- **ENTRIES PROVIDED**
'''

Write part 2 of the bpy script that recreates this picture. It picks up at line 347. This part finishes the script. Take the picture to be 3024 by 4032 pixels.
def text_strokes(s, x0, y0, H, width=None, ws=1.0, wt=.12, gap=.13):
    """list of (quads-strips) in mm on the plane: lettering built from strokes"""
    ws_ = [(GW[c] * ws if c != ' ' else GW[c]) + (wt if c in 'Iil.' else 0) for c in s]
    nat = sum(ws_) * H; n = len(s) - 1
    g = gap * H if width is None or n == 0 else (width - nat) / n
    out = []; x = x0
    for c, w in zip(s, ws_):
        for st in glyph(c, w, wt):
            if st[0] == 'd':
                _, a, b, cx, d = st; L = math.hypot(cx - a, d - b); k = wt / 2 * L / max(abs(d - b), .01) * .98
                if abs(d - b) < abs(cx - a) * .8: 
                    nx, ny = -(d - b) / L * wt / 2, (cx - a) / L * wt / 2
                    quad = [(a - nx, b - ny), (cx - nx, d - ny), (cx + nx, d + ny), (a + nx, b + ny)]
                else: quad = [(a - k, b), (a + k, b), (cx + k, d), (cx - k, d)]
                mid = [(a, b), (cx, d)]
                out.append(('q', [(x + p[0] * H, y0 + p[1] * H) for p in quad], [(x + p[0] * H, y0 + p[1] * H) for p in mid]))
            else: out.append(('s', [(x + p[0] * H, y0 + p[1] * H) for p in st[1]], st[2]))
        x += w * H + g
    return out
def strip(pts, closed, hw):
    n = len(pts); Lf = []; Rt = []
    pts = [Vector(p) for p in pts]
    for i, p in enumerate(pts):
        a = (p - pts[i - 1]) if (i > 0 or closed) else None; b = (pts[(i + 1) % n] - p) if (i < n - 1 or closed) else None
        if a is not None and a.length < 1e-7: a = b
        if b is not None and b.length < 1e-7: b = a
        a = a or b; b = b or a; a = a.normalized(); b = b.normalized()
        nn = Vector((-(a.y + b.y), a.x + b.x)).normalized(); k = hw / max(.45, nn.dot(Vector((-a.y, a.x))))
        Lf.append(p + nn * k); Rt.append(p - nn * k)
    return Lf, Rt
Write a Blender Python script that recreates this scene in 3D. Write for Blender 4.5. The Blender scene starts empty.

'''

- **WORK TO COMPLETE**
Of all the lines above, how many contain "Write"? Give the number and nothing more.

- **REPLY TO THE TASK**
2